--- Start of Data section ---

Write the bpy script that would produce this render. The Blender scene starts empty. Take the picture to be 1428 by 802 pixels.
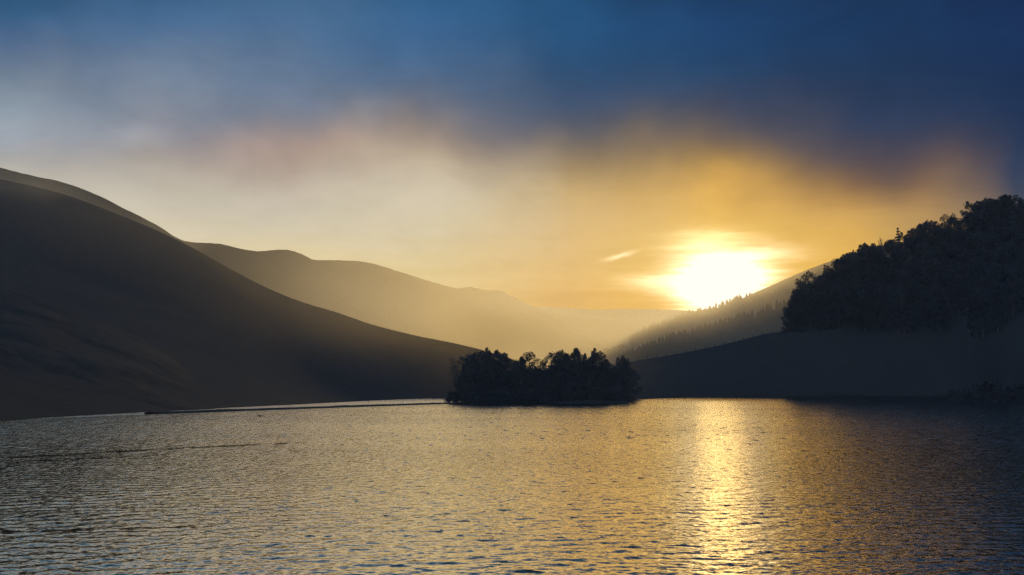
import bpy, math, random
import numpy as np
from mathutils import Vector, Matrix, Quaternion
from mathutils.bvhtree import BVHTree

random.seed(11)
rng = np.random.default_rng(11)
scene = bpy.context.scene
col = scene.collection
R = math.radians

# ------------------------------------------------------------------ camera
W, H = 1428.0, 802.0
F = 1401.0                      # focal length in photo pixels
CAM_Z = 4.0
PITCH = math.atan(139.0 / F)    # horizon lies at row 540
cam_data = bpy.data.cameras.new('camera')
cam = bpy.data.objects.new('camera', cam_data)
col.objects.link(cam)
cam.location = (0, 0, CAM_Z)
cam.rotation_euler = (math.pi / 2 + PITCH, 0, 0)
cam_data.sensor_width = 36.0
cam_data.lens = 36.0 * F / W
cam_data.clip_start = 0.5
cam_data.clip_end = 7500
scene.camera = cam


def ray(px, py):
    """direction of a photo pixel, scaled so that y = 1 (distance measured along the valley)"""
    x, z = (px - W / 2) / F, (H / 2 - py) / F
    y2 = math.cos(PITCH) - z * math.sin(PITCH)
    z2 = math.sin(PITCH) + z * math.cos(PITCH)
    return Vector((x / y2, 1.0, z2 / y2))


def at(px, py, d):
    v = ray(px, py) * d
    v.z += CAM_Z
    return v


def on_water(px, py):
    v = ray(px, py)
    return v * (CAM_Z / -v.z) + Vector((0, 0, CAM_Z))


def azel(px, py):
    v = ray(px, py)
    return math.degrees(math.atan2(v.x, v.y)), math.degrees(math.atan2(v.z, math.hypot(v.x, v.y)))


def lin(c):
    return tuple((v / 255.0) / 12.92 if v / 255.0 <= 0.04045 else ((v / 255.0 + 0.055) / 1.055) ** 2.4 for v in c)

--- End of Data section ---

** Task brief **
Only lines belong in the copy: transcribe those from the start of the data through the line that contains "R = math.radians", and skip the pictures.

** Answer to the exercise **
Write the bpy script that would produce this render. The Blender scene starts empty. Take the picture to be 1428 by 802 pixels.
import bpy, math, random
import numpy as np
from mathutils import Vector, Matrix, Quaternion
from mathutils.bvhtree import BVHTree

random.seed(11)
rng = np.random.default_rng(11)
scene = bpy.context.scene
col = scene.collection
R = math.radians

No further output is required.